• Exercise task
It is required that all of the data be written out exactly.
- - - -
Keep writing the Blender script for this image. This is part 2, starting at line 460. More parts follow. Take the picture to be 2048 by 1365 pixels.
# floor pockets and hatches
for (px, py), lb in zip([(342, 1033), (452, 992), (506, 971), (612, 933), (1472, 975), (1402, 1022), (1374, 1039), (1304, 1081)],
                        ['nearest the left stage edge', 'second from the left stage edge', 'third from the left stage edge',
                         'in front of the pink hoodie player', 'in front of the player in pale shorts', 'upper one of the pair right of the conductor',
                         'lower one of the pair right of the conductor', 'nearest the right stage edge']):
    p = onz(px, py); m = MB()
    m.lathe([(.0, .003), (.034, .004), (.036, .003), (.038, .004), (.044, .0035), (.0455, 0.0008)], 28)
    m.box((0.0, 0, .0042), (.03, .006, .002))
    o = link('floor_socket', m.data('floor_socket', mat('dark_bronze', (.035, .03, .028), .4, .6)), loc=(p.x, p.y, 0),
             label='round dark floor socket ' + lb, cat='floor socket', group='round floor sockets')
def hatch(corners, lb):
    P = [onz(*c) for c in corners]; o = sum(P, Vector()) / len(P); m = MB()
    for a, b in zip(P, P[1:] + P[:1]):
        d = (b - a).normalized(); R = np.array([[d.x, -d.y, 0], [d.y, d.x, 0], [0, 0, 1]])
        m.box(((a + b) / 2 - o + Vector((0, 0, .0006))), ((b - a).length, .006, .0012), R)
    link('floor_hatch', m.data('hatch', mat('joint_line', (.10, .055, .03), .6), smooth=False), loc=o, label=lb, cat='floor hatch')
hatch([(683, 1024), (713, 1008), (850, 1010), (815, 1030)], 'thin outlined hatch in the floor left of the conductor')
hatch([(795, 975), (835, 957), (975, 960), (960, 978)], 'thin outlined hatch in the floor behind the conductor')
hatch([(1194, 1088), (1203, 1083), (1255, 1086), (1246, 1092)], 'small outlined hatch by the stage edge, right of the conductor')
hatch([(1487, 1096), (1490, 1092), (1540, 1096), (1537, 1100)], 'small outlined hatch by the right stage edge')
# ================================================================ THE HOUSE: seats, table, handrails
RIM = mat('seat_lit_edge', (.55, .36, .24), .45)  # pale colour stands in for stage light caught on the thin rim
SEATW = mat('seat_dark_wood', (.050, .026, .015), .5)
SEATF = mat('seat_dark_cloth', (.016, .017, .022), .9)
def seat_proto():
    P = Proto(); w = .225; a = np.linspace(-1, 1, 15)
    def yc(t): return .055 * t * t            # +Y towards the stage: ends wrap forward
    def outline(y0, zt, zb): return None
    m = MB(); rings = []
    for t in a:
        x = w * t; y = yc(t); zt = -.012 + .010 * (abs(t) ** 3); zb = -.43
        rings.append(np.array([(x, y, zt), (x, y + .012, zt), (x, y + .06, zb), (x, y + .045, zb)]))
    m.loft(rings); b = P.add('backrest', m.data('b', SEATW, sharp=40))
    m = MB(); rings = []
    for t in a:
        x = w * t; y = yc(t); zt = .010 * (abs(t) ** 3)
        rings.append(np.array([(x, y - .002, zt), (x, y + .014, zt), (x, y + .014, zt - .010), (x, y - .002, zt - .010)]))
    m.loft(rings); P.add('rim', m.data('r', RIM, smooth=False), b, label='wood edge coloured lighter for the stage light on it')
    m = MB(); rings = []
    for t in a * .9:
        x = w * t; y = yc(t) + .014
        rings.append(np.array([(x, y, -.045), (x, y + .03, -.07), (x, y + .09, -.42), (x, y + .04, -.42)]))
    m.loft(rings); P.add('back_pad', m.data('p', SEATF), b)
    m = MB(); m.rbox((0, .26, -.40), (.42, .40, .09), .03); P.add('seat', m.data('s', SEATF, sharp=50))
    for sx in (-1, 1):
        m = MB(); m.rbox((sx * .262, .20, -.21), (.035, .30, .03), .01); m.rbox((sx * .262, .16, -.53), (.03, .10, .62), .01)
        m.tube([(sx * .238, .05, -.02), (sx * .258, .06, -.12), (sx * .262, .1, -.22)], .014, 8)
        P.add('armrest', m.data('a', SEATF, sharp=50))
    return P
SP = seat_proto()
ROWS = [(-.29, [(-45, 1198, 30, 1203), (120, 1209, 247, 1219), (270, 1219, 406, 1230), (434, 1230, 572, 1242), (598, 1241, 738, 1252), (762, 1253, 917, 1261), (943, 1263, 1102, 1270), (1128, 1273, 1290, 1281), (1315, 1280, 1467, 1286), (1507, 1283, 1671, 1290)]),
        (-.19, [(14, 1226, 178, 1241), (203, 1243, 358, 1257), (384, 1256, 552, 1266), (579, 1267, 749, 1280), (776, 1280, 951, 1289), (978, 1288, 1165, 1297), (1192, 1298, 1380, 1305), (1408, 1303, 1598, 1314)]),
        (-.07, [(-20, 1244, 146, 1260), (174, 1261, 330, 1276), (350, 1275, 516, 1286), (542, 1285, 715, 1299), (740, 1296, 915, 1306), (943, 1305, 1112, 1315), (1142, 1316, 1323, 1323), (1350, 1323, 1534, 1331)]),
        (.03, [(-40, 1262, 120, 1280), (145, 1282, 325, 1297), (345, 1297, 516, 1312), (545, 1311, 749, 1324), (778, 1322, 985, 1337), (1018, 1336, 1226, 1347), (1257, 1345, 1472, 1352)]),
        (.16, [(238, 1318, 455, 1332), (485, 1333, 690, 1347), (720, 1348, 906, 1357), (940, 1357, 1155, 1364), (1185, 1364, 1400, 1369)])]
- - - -
• Task result
Keep writing the Blender script for this image. This is part 2, starting at line 460. More parts follow. Take the picture to be 2048 by 1365 pixels.
# floor pockets and hatches
for (px, py), lb in zip([(342, 1033), (452, 992), (506, 971), (612, 933), (1472, 975), (1402, 1022), (1374, 1039), (1304, 1081)],
                        ['nearest the left stage edge', 'second from the left stage edge', 'third from the left stage edge',
                         'in front of the pink hoodie player', 'in front of the player in pale shorts', 'upper one of the pair right of the conductor',
                         'lower one of the pair right of the conductor', 'nearest the right stage edge']):
    p = onz(px, py); m = MB()
    m.lathe([(.0, .003), (.034, .004), (.036, .003), (.038, .004), (.044, .0035), (.0455, 0.0008)], 28)
    m.box((0.0, 0, .0042), (.03, .006, .002))
    o = link('floor_socket', m.data('floor_socket', mat('dark_bronze', (.035, .03, .028), .4, .6)), loc=(p.x, p.y, 0),
             label='round dark floor socket ' + lb, cat='floor socket', group='round floor sockets')
def hatch(corners, lb):
    P = [onz(*c) for c in corners]; o = sum(P, Vector()) / len(P); m = MB()
    for a, b in zip(P, P[1:] + P[:1]):
        d = (b - a).normalized(); R = np.array([[d.x, -d.y, 0], [d.y, d.x, 0], [0, 0, 1]])
        m.box(((a + b) / 2 - o + Vector((0, 0, .0006))), ((b - a).length, .006, .0012), R)
    link('floor_hatch', m.data('hatch', mat('joint_line', (.10, .055, .03), .6), smooth=False), loc=o, label=lb, cat='floor hatch')
hatch([(683, 1024), (713, 1008), (850, 1010), (815, 1030)], 'thin outlined hatch in the floor left of the conductor')
hatch([(795, 975), (835, 957), (975, 960), (960, 978)], 'thin outlined hatch in the floor behind the conductor')
hatch([(1194, 1088), (1203, 1083), (1255, 1086), (1246, 1092)], 'small outlined hatch by the stage edge, right of the conductor')
hatch([(1487, 1096), (1490, 1092), (1540, 1096), (1537, 1100)], 'small outlined hatch by the right stage edge')
# ================================================================ THE HOUSE: seats, table, handrails
RIM = mat('seat_lit_edge', (.55, .36, .24), .45)  # pale colour stands in for stage light caught on the thin rim
SEATW = mat('seat_dark_wood', (.050, .026, .015), .5)
SEATF = mat('seat_dark_cloth', (.016, .017, .022), .9)
def seat_proto():
    P = Proto(); w = .225; a = np.linspace(-1, 1, 15)
    def yc(t): return .055 * t * t            # +Y towards the stage: ends wrap forward
    def outline(y0, zt, zb): return None
    m = MB(); rings = []
    for t in a:
        x = w * t; y = yc(t); zt = -.012 + .010 * (abs(t) ** 3); zb = -.43
        rings.append(np.array([(x, y, zt), (x, y + .012, zt), (x, y + .06, zb), (x, y + .045, zb)]))
    m.loft(rings); b = P.add('backrest', m.data('b', SEATW, sharp=40))
    m = MB(); rings = []
    for t in a:
        x = w * t; y = yc(t); zt = .010 * (abs(t) ** 3)
        rings.append(np.array([(x, y - .002, zt), (x, y + .014, zt), (x, y + .014, zt - .010), (x, y - .002, zt - .010)]))
    m.loft(rings); P.add('rim', m.data('r', RIM, smooth=False), b, label='wood edge coloured lighter for the stage light on it')
    m = MB(); rings = []
    for t in a * .9:
        x = w * t; y = yc(t) + .014
        rings.append(np.array([(x, y, -.045), (x, y + .03, -.07), (x, y + .09, -.42), (x, y + .04, -.42)]))
    m.loft(rings); P.add('back_pad', m.data('p', SEATF), b)
    m = MB(); m.rbox((0, .26, -.40), (.42, .40, .09), .03); P.add('seat', m.data('s', SEATF, sharp=50))
    for sx in (-1, 1):
        m = MB(); m.rbox((sx * .262, .20, -.21), (.035, .30, .03), .01); m.rbox((sx * .262, .16, -.53), (.03, .10, .62), .01)
        m.tube([(sx * .238, .05, -.02), (sx * .258, .06, -.12), (sx * .262, .1, -.22)], .014, 8)
        P.add('armrest', m.data('a', SEATF, sharp=50))
    return P
SP = seat_proto()
ROWS = [(-.29, [(-45, 1198, 30, 1203), (120, 1209, 247, 1219), (270, 1219, 406, 1230), (434, 1230, 572, 1242), (598, 1241, 738, 1252), (762, 1253, 917, 1261), (943, 1263, 1102, 1270), (1128, 1273, 1290, 1281), (1315, 1280, 1467, 1286), (1507, 1283, 1671, 1290)]),
        (-.19, [(14, 1226, 178, 1241), (203, 1243, 358, 1257), (384, 1256, 552, 1266), (579, 1267, 749, 1280), (776, 1280, 951, 1289), (978, 1288, 1165, 1297), (1192, 1298, 1380, 1305), (1408, 1303, 1598, 1314)]),
        (-.07, [(-20, 1244, 146, 1260), (174, 1261, 330, 1276), (350, 1275, 516, 1286), (542, 1285, 715, 1299), (740, 1296, 915, 1306), (943, 1305, 1112, 1315), (1142, 1316, 1323, 1323), (1350, 1323, 1534, 1331)]),
        (.03, [(-40, 1262, 120, 1280), (145, 1282, 325, 1297), (345, 1297, 516, 1312), (545, 1311, 749, 1324), (778, 1322, 985, 1337), (1018, 1336, 1226, 1347), (1257, 1345, 1472, 1352)]),
        (.16, [(238, 1318, 455, 1332), (485, 1333, 690, 1347), (720, 1348, 906, 1357), (940, 1357, 1155, 1364), (1185, 1364, 1400, 1369)])]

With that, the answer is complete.